La reunión se alargó más de una hora, casi una hora y media, los padres buscando culpables por lo sucedido, el profesor animándolos a buscar responsables de lo que estaba por venir, poniéndose a sí mismo como el primer responsable de las próximas notas pero explicando también que la suya tiene que ser una responsabilidad compartida no con los padres ni con el colegio… con los niños ¡que no son sujetos pasivos! ¡que no son niños! ¡qué son tíos de 16 años! ¡que tienen que ponerse las pilas! ¡qué tenéis que ponerles las pilas! No exclamó nada de todo eso… pero todo eso se le escapaba por los poros de la piel y el brillo de los ojos, por los gestos de las manos, por el ceño fruncido, por el modo de apoyarse sobre la mesa, casi dejándose caer, casi sin resuello…

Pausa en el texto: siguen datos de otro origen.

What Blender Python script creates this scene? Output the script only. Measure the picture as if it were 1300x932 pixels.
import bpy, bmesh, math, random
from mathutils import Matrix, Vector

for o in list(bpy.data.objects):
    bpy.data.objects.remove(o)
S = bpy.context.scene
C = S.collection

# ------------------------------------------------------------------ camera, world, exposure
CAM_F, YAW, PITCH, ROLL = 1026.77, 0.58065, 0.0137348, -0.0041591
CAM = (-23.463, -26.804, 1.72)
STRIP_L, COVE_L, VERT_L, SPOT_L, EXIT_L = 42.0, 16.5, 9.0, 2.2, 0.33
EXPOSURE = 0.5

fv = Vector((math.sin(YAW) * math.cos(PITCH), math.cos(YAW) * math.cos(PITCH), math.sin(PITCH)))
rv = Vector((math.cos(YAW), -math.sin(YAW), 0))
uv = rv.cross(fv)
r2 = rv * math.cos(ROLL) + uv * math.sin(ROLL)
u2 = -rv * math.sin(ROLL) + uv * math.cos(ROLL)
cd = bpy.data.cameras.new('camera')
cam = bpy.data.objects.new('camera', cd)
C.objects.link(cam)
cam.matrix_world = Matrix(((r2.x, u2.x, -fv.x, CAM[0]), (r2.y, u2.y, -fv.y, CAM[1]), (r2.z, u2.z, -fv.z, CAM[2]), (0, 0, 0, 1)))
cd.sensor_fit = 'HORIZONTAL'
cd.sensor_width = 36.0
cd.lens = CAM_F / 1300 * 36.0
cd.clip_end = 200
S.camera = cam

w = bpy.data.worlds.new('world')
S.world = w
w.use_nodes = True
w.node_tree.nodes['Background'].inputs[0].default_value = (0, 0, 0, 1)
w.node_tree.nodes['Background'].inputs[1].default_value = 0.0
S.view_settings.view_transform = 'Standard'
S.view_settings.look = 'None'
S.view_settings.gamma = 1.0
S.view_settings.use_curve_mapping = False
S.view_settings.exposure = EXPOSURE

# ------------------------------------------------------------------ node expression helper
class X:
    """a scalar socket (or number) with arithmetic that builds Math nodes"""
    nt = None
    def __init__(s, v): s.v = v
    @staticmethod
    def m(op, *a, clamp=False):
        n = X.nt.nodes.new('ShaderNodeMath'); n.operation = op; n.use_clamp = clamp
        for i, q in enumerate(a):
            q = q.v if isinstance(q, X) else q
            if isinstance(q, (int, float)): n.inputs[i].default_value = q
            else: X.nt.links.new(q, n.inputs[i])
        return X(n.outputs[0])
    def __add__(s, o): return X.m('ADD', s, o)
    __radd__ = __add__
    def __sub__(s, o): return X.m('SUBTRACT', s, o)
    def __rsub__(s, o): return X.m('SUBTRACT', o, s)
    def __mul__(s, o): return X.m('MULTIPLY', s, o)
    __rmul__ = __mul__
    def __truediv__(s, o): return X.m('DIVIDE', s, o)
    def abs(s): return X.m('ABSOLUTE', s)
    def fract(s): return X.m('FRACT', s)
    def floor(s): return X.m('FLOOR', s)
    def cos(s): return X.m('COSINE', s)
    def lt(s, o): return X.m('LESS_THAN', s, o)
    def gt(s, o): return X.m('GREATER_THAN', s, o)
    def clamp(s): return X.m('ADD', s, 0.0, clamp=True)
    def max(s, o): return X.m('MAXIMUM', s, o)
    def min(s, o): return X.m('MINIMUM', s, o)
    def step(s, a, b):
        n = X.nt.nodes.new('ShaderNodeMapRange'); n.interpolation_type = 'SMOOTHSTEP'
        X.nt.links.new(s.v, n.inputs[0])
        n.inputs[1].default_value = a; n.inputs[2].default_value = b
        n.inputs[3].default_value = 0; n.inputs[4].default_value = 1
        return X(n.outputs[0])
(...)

Aquel día llegó a casa pasadas las 9 de la noche y el día siguiente estaría, a las 8:45 tiza en mano presto para la última clase de física de la semana… a 10 días del examen… tic tac, tic tac… ¿cómo lo lleváis? Uno mira a la lámpara, otro a la ventana, aquel baja la cabeza hacia el cuaderno con una hoja en blanco, el de al lado coge un bolígrafo y alguno, por vergüenza, dice ‘bien’.

El profesor miró a sus alumnos y constató lo que ya sabía, lo que tras años de experiencia no podía negarse así se pusieran los padres como quisieran ponerse, si a los 16 años los adolescentes son más niños que adolescentes y viven cómoda y relajadamente, serán los padres y los profesores quienes se frustren… y será la suya una frustración fea, un túnel sin salida mientras que si los adolescentes son adolescentes y se frustran ante dificultades que no esperaban, esa frustración será pura gasolina para su madurez.

Pero sabía algo más… sabía que él podía ser un agente de frustración para sus alumnos ¿que eso le causaría problemas con los padres y que su madre, además, volvería a preguntarle a él ‘pero tú, hijo, para qué te metes en líos’? Sin duda… pero nadie dijo que se profesor fuera fácil…

Repasó las notas de la Evau del año anterior: media de la región en física: 4,75; media de los alumnos que él había mandado a la Evau: 8,25. Se sonrió y sintió como su enjuta figura se inflaba ligeramente, ya podían los padres ser un Miura y los alumnos un Vitorino que él de su método no se bajaba… Y hacía bien.